Anderson (1983)12 pointed out that this limit on capacity has a great effect on the duration of short term memory, as any new information entered will displace an old item. In comparison long term memory retains accurate information over tens of years, and has a relatively limitless capacity. For example, humans do not (under normal conditions) forget how to ride a bike, drive a car or construct a sentence. Bahrick (1984)13 tested 800 people on a Spanish reading-comprehension test who had studied Spanish for three years in college and gained an ‘A’ grade.

The participants ranged from one week since their last Spanish course to fifty years. The test was marked out of 40, and there was a drop from an average score of 33 to 25 through the first 4 years since the last course. After that there was only a drop from 25 to 20 from 4 years to 50 years, thus proving that long term memory retention can be incredibly long. Retrieval can be seen as two completely different concepts between long term memory and short term memory. It can be argued that short term memory does not involve any real act of retrieval at all.

Rather the information remains active for as long as it is stored and so access is almost immediate. Sternberg (1966)14 did, however show that there is a very small retrieval time involved that depends on the amount of information in the short term memory being considered. He showed participants ‘memory lists’ ranging from 1 to 6 digits, he then removed them and presented a probe digit that the participant had to decide was or was not on the previous list. There were very rarely any errors, but the length of time over the decision was seen to increase in direct proportion to the amount of digits on the original list.

Each item added to the memory list adds approximately 40 milliseconds to the retrieval process. Moreover these results remained constant when the lists consisted of letters, words, auditory tones or faces (Sternberg, 1975)15. Long term memory retrieval, as previously mentioned, differs firstly in the respect that the information has been encoded semantically and so can be remembered in meaning for many years after an event but rarely for exact content. Moreover, due to its content and duration it is far more prone to being ‘forgotten’ (at least in part).

Jenkins and Dallenbach (1924)16 stated that this is rarely a matter of unavailability of the information (it is still in long-term store), but merely inaccessibility to the information at the time of recollection. In cases where the information is not present at all, it is not due to temporal decay as with short term memory but rather due to some form of transferral interference at the time of encoding that stopped the information being stored in the first place. Short term memory and long term memory are therefore fundamentally distinct in function.

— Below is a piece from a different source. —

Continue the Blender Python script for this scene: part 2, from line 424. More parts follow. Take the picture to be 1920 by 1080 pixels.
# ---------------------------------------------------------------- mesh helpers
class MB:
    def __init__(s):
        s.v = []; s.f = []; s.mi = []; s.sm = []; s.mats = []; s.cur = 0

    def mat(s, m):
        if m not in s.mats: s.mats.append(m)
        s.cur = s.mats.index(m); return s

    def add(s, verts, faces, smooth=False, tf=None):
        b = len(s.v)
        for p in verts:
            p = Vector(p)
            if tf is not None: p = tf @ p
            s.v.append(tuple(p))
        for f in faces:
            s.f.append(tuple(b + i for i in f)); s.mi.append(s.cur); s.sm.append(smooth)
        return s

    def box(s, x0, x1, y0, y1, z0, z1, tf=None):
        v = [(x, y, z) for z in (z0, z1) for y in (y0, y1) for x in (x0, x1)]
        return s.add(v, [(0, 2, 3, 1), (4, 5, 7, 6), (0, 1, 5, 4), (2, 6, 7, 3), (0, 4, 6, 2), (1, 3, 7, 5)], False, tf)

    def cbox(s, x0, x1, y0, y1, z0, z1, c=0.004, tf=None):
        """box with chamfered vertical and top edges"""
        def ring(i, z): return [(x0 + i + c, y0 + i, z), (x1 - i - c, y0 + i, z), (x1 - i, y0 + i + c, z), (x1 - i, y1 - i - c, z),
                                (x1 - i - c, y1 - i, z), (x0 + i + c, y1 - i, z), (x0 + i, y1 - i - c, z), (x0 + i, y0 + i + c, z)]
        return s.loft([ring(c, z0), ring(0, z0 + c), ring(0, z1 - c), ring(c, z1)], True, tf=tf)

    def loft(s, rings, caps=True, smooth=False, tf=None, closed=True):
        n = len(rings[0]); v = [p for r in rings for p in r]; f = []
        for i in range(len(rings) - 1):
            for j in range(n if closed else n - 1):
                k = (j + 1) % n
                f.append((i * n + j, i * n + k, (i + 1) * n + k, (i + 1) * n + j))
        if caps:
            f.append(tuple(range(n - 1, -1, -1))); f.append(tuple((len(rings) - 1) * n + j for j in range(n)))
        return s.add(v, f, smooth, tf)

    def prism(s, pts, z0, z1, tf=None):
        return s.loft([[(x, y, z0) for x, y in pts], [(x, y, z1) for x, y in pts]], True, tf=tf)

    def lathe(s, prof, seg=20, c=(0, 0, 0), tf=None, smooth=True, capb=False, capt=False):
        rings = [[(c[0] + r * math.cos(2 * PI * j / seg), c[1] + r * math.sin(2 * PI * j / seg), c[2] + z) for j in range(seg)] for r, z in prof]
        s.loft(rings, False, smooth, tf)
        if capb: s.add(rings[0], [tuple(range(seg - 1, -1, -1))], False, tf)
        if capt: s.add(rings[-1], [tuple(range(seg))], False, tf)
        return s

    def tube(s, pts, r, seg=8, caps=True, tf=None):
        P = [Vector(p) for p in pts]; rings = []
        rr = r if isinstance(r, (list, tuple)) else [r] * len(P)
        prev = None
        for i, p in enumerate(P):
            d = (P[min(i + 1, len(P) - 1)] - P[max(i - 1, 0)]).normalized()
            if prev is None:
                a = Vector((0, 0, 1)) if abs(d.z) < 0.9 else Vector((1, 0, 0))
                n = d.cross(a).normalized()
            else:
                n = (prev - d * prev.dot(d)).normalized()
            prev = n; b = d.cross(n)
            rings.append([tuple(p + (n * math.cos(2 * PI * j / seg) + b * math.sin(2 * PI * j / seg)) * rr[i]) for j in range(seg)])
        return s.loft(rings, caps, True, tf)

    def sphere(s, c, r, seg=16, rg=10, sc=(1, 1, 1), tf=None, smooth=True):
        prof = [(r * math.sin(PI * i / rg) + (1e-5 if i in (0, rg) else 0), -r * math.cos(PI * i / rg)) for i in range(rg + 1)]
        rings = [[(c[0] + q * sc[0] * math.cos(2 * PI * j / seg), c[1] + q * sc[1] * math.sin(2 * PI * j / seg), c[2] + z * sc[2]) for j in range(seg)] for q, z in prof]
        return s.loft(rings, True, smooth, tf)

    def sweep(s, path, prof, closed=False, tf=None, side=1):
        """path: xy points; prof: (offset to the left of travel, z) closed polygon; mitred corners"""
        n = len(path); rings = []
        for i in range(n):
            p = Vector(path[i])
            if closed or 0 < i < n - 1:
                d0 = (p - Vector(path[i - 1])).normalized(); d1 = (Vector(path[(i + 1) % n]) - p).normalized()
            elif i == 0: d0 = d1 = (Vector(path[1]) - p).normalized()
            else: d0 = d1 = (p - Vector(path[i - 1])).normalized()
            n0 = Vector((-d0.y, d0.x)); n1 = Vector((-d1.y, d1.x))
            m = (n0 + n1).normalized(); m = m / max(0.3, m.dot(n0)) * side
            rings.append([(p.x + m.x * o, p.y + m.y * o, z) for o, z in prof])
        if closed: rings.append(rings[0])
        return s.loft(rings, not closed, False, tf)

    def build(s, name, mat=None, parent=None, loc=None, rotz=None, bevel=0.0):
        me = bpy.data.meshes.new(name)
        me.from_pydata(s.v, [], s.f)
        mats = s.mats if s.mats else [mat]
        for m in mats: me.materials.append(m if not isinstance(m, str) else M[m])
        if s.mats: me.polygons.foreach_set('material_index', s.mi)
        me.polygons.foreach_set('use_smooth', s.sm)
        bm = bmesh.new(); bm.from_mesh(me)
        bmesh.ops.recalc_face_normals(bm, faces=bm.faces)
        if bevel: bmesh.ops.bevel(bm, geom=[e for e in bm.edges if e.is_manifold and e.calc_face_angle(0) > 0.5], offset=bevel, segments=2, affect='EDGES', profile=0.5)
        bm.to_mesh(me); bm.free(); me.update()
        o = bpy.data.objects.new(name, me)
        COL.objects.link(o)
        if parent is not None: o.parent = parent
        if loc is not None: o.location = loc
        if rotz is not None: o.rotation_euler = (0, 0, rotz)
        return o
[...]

They are seen to be based on different principles and employ different methods in all of the basic, conventional stages of memory. Both the information itself and the use it is put to remain functionally distinct. Short term memory stores acoustic information to be used almost immediately for active mental processes, long term memory stores information semantically to use later for a multitude of functions from skill employment (writing, cycling) to simply reminiscing on past experience. The only area in which the two interact is in the transferral of information from one to the other.